Excellent, we said. No trouble to herd along as we hike from village to village, and we won't have to worry about their stubborn individual spirit causing them to throw themselves against an indifferent society and callous government! But here we must stop and note that the society of the Dong minority seems anything but indifferent. Meeting each other on country paths, people smile, chat, inquire about your plans, and sometimes offer you a wad of sticky rice dyed yellow by mountain flowers (a Qingming special) or incomprehensible but heartfelt directions on walking down the mountain. Meals are boisterous, feasts open air, house building communal. Lost in the rain? A Dong woman may gladly guide you into her home...or her diamond-making sweatshop...and feed you lunch.  A community center is sometimes much more the community center when it is called anything but "Community Center." Call it a drum tower, for example (no drum necessary), or a wind-and-rain bridge. That's what the Dong people do, making the most of the incessantly drizzly climate in their ancestral lands (the mountains and of southeast Guizhou, northeast Guangxi and southwest Hunan) by building fun places to stay dry with a big crew.
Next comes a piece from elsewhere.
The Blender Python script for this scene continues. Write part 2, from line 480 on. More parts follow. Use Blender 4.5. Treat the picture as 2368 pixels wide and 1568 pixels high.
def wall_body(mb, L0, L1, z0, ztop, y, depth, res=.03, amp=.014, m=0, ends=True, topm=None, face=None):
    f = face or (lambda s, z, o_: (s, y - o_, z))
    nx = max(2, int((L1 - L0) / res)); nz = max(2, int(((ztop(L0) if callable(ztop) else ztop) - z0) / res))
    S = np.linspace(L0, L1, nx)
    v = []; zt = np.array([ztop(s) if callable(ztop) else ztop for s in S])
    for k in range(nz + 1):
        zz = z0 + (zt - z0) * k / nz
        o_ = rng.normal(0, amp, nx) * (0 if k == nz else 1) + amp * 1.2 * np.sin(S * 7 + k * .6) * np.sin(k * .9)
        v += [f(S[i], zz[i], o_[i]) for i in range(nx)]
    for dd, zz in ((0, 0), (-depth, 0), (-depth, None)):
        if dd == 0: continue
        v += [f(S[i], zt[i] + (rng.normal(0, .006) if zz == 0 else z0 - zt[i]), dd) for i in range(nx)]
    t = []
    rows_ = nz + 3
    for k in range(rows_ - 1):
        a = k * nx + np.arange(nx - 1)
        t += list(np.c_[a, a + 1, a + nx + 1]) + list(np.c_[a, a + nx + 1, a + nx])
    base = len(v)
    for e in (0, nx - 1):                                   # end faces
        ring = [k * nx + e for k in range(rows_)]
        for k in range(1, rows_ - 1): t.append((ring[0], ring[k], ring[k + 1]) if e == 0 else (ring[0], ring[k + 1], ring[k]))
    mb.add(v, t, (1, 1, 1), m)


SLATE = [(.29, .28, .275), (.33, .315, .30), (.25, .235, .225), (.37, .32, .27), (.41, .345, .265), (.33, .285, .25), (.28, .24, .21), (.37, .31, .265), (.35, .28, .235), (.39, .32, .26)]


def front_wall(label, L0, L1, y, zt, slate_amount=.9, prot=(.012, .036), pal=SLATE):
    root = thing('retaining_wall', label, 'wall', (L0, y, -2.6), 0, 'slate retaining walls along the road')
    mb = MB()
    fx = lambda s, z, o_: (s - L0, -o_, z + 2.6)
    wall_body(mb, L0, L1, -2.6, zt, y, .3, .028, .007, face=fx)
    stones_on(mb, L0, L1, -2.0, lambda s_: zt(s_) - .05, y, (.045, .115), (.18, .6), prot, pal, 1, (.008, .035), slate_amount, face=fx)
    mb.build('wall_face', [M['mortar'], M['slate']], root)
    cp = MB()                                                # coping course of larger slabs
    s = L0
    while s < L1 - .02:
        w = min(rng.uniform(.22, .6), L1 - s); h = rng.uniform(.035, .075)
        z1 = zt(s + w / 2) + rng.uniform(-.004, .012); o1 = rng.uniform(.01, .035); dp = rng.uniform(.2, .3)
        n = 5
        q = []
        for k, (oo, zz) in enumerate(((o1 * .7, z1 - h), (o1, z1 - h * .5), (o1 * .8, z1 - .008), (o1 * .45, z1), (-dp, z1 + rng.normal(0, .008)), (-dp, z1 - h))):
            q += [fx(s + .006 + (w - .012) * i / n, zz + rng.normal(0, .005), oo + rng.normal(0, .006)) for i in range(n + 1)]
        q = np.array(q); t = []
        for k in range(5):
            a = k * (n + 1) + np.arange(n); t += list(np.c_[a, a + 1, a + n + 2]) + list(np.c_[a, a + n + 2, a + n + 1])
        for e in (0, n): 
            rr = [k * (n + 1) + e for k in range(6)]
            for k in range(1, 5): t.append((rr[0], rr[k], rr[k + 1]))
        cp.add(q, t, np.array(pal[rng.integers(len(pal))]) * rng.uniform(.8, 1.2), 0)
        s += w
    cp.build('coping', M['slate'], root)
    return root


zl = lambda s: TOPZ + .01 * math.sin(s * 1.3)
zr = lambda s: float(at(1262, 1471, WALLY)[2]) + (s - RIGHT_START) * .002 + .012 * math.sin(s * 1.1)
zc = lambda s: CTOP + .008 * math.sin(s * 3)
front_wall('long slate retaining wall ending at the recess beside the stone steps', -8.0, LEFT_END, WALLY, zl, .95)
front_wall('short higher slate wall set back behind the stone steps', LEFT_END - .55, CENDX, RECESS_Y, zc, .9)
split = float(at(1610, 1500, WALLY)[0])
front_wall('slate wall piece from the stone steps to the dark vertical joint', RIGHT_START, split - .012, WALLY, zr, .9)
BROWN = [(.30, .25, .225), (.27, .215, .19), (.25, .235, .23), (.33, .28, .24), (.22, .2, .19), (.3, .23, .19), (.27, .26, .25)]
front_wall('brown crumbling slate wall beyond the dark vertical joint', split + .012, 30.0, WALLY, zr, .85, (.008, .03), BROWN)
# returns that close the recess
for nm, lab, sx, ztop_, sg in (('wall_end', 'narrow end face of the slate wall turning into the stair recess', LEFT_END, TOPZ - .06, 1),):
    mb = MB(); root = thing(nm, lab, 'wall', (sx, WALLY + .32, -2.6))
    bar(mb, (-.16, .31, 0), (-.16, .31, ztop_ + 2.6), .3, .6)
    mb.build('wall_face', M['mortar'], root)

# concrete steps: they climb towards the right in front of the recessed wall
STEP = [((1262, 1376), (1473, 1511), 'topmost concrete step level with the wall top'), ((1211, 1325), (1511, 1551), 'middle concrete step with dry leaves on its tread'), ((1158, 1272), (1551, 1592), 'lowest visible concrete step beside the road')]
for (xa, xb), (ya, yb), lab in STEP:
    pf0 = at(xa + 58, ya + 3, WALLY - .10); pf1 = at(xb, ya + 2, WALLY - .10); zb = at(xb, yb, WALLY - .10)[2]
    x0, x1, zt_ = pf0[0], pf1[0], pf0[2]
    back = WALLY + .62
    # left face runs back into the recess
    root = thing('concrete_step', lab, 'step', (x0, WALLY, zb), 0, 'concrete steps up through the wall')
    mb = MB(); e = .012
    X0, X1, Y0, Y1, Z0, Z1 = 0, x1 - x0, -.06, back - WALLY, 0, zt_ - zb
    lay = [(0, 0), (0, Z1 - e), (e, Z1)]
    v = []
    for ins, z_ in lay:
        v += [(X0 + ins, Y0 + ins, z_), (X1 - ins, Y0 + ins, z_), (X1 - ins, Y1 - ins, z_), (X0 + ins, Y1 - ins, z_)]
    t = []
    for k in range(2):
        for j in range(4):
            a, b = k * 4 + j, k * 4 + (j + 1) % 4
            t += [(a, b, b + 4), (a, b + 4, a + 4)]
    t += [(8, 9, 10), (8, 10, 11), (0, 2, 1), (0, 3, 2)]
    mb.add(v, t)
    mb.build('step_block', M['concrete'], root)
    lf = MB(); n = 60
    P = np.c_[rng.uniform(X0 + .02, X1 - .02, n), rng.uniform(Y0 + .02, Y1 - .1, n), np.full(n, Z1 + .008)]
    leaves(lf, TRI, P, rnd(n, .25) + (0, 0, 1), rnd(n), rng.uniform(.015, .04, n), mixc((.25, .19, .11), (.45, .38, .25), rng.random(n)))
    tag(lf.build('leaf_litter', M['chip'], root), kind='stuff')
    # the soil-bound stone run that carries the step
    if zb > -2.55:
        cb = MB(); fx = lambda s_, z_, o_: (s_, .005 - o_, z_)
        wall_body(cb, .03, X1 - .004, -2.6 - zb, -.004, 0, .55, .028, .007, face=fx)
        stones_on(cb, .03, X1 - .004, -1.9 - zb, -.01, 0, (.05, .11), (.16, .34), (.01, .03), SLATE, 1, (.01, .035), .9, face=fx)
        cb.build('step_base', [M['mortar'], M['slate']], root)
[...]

They may ask you to contribute to the communal donations fund to repair and upkeep these wooden buildings, but you'll also certainly be invited in for a warm fire, tea, smokes and cards in the company of friendly old men and women and rollicking babies.

Which is why, in the end, we left the ducklings where they were. Life in a Dong village was perhaps better, after all, than a bumpy journey with two wayward, roving Beijingers.